Crime Stories: India Detectives On Netflix Review: Snazzy Top Shots And Slick Production Can’t Disguise This Bloated Mouthpiece Of The Police State

Each of the 4 episodes follow the Bangalore Police as they try to crack cases of murder or kidnapping
Crime Stories: India Detectives On Netflix Review: Snazzy Top Shots And Slick Production Can’t Disguise This Bloated Mouthpiece Of The Police State

There is a moment in Crime Stories: India Detectives when the police address the existence of the camera directly — to request them to leave the room so one of the accused can open up. Make the accused open up, or open the accused up — who knows? It is not like the Bangalore Police will give unhindered access to documentary filmmakers in order to have well-lit shots of them whacking out a confession with an oiled baton. (In the one scene we have of the police whipping the accused, the shots frames only the officer, and not the accused being whipped, a visual trick to minimize the efficacy of violence.)

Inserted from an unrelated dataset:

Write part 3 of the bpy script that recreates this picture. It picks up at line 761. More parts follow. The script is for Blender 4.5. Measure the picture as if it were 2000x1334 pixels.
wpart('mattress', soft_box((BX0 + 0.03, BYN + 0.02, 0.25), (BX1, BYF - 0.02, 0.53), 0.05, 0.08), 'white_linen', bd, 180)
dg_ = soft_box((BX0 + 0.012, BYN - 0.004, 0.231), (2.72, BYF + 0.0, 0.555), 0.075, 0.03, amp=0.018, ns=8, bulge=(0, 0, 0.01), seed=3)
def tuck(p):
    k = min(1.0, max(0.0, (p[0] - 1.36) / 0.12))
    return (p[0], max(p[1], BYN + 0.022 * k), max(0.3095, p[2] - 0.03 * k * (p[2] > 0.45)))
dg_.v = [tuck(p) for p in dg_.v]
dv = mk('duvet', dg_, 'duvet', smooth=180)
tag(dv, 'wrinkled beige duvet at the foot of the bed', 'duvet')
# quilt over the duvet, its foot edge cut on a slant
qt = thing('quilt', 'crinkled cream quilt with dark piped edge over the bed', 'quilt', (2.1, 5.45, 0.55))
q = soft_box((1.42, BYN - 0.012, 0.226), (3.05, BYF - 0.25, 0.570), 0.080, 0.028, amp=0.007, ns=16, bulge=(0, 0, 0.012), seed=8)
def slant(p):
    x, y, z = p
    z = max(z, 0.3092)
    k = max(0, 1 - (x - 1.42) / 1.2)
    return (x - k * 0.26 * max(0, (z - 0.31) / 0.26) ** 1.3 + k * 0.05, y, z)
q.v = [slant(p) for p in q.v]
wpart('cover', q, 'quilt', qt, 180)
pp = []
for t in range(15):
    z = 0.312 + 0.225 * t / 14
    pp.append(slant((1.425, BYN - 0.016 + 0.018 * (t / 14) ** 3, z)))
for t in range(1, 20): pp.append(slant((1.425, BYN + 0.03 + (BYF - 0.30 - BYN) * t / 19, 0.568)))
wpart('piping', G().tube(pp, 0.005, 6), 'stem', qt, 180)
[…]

[T]he show is unable to conjure the required suspense to rationalize its 50-minute episodes. Nothing feels urgent. Timelines keep appearing on the screen telling us how many hours have passed since the murder or kidnapping, but for what effect is it deployed?

I don't mean to imply that the police are only violent, but that the police are also violent, and any documentary that seeks to follow them, and unearth their lives for drama, meaning, and measure, must grapple with the complexity of the police as an institution today — one that can protect and pummel. Otherwise, like this series, it comes off as a mouthpiece of the police state. (BN Lohith, a police inspector, notes after a murder, "I feel I have failed in my role as the 'father' who protects society.")

Directed by N Amit and Jack Rampling and produced by Tarun Saldanha, there are 4 episodes, each following a separate case, with separate officers, across the city of Bangalore, touted by Netflix as "the most shocking and puzzling crimes that the city has witnessed". They couldn't be more wrong.  

This might sound awful, it probably is, but we live in a world where murder — whether by one's own daughter, one's client, or one's blackmailee — is not shocking, neither is it puzzling. We stare at the depths of the devil every morning as we crack open a newspaper or swipe open an app. Watching Crime Stories I often found myself thinking — this is it? Just murder? 

To the documentary's credit, it opens up the idea that murderous menace might not be as rare as we think (and hope) it is. The murderers are people who might be indistinguishable in a crowd — in the first episode when the daughter who killed her mother is snapped by the documentary crew at the airport, she looks unassuming, bored, spectacled, pimpled, with a backpack. She could be anyone. It is chilling because extrapolating from this — murderers can be anyone.  

But the show is unable to conjure the required suspense to rationalize its 50-minute episodes. Nothing feels urgent. Timelines keep appearing on the screen telling us how many hours have passed since the murder or kidnapping, but for what effect is it deployed? The show plods on in its own lethargic, arbitrary pace. For example, four teams are out to search for a kidnapper, and suddenly one of the officers gets a call saying they nabbed him — that's it. There is nothing chilling or compelling about the chase. Clues come about with a casual utterance. In the first episode, the police chase of the daughter, now absconded to Andaman, is shown to us through their GPS coordinates. We can see the police closing in on the accused as dots on a map. The point of being so closely aligned with the police, I assumed, was to inherit the thrill of that chase. Instead, we get talking heads theorizing about crime and its various sources. 

In two of the four episodes, the main culprit is told right at the beginning. The rest of the episode is about layering this accusation with doubt. We get glimpses of the life of the police officers — how they polish their shoes, how they play with their specially abled child, or fondle their kids, or quiet shots of them at home on the phone on loudspeaker, with a cycle propped against the wall in the background. This is supposed to elicit, what, sympathy? 

Besides, the talking heads of the police officers have this staged quality you are able to see through immediately. We see Latha Mahesh, a sub-inspector (or a "lady sub-inspector"), note in a talking head that the very image of prostitution makes her angry and sick, "I honestly wouldn't even want to touch them." This is at the beginning of the episode when we find out that the murdered is a sex-worker. But then, at the end of the episode, after speaking to sex-workers, and being confronted by the repeated violence in their lives, she has a change of heart. This change of heart is articulated in the same talking head. She's in the same place, same clothes, but now her opinions have changed. So, it is clear that she performed her initial disgust just so an arc is given to her — she is the protagonist. It is hard to take such sudden swerves seriously, especially if you can see through the blatant artifice. The episode ends with her educating the sex workers about the Suraksha app.